- Records to use -
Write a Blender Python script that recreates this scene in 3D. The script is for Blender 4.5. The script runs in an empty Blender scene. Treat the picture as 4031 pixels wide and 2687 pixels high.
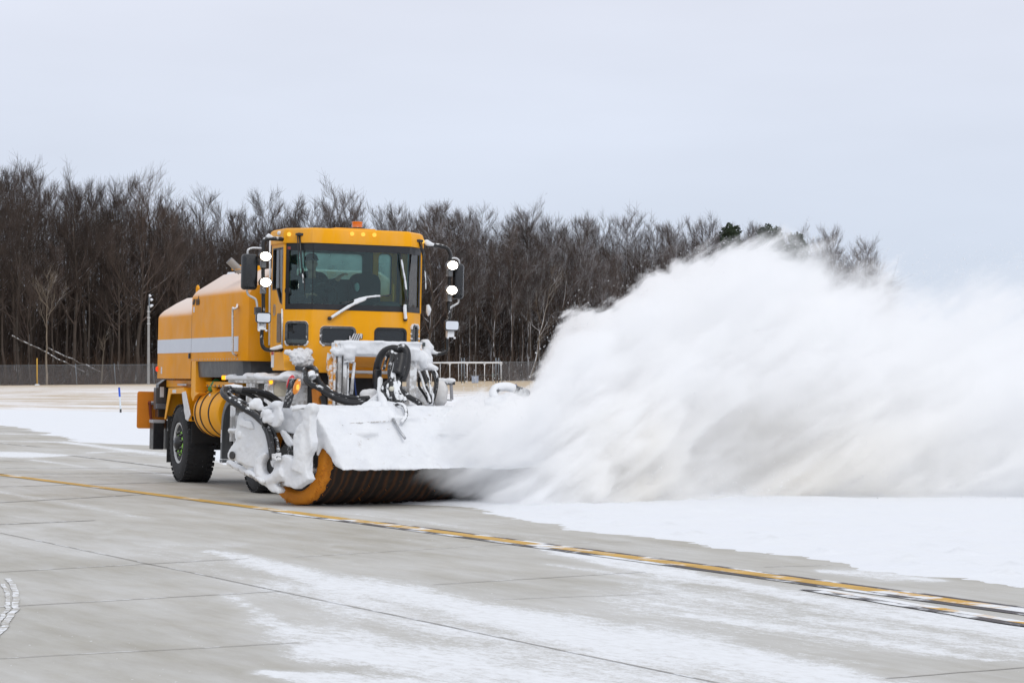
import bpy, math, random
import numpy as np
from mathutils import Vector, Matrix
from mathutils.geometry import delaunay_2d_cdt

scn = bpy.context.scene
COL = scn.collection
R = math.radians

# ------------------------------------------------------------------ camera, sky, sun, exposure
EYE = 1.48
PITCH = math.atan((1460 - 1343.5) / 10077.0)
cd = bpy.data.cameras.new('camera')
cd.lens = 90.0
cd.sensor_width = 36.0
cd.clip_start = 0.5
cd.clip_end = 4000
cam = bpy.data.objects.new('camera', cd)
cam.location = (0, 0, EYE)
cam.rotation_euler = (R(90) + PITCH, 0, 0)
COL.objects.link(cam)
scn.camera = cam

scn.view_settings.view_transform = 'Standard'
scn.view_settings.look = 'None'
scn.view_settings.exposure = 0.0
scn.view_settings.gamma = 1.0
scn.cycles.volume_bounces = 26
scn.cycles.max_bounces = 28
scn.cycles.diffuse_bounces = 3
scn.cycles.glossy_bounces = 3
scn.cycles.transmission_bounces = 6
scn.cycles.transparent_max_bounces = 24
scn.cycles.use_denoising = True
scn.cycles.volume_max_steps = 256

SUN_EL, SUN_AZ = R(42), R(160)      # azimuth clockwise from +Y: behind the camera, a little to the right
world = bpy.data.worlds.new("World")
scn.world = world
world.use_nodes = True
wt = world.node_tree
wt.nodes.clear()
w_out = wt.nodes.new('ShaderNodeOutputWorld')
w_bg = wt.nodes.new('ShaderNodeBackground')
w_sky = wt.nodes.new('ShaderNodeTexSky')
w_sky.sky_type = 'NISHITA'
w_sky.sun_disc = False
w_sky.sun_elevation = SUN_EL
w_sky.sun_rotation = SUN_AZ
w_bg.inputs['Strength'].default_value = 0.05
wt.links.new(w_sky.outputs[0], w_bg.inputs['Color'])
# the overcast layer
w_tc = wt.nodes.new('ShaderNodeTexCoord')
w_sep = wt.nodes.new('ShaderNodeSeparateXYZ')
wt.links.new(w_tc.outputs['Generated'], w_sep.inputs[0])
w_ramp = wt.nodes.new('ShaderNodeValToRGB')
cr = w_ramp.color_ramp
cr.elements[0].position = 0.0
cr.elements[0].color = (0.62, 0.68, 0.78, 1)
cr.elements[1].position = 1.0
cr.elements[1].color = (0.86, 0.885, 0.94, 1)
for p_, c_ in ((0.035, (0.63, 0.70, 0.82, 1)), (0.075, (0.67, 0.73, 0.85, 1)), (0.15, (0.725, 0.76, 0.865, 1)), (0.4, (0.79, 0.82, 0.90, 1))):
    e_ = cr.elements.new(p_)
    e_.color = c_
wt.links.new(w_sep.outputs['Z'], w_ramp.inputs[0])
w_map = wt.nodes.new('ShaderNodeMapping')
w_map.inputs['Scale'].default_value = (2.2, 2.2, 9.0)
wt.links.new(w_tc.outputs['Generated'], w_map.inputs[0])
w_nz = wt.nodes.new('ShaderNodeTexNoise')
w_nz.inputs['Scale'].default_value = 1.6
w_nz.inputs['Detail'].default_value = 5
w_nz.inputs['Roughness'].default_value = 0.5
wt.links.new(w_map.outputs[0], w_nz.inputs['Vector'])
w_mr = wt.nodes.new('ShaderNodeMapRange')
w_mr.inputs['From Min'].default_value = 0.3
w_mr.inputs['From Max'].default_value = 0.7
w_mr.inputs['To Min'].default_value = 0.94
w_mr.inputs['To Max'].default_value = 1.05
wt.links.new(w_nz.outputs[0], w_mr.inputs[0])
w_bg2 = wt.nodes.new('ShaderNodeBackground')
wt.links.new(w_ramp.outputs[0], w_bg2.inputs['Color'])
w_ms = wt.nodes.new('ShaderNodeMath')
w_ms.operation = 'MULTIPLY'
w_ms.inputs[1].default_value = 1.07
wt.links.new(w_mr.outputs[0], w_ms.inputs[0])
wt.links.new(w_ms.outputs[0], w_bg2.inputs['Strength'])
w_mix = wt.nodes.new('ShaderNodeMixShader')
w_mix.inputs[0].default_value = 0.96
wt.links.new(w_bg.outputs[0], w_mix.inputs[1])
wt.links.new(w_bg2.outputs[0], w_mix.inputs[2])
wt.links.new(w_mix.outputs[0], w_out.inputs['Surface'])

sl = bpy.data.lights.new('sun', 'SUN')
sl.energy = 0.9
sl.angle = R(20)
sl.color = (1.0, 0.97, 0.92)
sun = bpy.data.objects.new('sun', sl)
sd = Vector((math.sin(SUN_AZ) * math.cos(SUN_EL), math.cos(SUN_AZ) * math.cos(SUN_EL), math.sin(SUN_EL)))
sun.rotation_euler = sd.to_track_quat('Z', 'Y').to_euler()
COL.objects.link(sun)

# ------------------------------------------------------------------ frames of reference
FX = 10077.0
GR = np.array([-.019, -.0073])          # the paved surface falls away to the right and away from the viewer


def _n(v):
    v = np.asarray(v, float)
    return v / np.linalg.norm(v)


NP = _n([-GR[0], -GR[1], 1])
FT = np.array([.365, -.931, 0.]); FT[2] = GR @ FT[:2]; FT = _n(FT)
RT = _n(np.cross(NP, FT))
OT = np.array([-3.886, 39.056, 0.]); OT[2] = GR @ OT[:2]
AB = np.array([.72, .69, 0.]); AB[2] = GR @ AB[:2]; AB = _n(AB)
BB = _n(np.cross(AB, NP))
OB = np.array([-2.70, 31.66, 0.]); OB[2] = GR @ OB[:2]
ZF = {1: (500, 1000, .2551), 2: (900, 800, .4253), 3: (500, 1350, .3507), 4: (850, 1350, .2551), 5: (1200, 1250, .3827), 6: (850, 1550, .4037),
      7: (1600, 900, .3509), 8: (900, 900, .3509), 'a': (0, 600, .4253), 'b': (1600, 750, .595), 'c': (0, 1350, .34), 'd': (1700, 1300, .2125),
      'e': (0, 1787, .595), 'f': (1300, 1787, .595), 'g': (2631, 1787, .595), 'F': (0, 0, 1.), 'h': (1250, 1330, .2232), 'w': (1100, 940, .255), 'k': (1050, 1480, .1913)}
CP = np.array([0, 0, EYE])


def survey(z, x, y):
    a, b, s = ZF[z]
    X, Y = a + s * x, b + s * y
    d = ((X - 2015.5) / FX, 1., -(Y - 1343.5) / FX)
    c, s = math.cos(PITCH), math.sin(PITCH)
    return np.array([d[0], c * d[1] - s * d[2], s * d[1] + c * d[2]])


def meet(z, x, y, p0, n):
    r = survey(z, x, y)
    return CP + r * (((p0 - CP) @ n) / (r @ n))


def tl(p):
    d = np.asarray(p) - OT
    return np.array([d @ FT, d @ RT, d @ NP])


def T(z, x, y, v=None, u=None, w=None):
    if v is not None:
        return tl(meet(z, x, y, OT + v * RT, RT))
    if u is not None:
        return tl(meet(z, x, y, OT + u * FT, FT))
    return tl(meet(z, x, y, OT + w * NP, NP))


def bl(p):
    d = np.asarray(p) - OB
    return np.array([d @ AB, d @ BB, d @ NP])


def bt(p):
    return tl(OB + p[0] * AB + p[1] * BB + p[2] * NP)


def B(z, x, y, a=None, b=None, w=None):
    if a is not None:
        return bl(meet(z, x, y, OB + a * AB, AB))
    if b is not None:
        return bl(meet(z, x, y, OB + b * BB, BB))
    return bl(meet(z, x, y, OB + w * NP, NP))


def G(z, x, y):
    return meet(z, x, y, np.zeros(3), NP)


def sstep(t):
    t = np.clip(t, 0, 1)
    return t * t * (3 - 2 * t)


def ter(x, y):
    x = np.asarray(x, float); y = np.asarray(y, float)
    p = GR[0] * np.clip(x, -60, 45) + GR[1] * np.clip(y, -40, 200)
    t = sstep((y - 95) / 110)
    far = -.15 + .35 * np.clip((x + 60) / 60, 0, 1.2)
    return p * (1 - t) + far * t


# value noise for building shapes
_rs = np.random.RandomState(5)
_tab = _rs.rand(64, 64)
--
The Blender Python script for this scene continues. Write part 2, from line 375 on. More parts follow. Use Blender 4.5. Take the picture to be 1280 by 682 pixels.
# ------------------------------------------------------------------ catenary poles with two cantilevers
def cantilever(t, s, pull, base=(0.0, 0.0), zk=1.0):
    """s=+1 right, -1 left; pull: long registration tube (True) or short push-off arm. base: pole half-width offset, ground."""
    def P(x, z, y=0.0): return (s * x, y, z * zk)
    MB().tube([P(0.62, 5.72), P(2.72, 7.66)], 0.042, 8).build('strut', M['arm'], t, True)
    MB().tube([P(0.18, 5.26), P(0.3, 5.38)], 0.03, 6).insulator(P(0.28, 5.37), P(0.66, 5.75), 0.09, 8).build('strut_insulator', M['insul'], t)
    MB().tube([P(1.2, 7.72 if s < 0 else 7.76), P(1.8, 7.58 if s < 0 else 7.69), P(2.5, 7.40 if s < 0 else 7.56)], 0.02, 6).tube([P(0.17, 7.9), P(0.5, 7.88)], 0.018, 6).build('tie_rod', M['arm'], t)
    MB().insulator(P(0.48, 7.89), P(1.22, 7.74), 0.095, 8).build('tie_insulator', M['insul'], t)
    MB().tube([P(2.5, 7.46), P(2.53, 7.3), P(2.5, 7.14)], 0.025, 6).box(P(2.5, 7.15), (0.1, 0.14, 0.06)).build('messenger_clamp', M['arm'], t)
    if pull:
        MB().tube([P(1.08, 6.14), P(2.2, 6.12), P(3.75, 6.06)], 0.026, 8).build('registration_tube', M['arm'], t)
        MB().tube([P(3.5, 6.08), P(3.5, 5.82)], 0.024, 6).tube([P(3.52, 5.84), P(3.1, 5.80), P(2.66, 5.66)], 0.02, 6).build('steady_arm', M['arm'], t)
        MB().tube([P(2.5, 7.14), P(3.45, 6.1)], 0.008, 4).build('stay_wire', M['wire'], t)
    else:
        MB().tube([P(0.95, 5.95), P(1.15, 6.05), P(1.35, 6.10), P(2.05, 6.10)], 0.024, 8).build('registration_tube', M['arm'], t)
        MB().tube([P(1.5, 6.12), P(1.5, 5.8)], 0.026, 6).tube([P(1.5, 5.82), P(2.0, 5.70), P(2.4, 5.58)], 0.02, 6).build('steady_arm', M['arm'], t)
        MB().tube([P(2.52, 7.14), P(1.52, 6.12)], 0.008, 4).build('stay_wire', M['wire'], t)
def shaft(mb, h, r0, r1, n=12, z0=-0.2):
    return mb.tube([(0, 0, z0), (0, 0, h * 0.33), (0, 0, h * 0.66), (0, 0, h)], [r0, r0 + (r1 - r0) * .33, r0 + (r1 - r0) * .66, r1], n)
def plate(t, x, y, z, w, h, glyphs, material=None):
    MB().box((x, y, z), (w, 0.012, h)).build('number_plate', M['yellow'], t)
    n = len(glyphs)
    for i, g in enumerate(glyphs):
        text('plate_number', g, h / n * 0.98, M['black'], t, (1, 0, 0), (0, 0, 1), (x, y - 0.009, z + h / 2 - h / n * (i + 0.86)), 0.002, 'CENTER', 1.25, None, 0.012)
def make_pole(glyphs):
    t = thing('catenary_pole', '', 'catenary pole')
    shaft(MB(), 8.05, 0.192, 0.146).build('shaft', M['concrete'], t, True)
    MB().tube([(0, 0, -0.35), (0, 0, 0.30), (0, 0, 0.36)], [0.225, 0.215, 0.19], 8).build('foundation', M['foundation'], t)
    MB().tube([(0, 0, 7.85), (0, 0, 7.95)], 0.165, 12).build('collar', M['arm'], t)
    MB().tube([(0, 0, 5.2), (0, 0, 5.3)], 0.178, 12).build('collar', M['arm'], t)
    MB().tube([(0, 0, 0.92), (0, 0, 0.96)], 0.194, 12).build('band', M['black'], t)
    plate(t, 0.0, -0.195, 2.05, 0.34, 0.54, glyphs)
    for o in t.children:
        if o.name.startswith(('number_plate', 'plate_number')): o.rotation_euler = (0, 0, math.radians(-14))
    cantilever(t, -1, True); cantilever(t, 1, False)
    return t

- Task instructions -
Leave out every picture, then retype exactly the lines from the one containing "Write a Blender" through the one containing "from mathutils.geometry import".

- Result of this task -
Write a Blender Python script that recreates this scene in 3D. The script is for Blender 4.5. The script runs in an empty Blender scene. Treat the picture as 4031 pixels wide and 2687 pixels high.
import bpy, math, random
import numpy as np
from mathutils import Vector, Matrix
from mathutils.geometry import delaunay_2d_cdt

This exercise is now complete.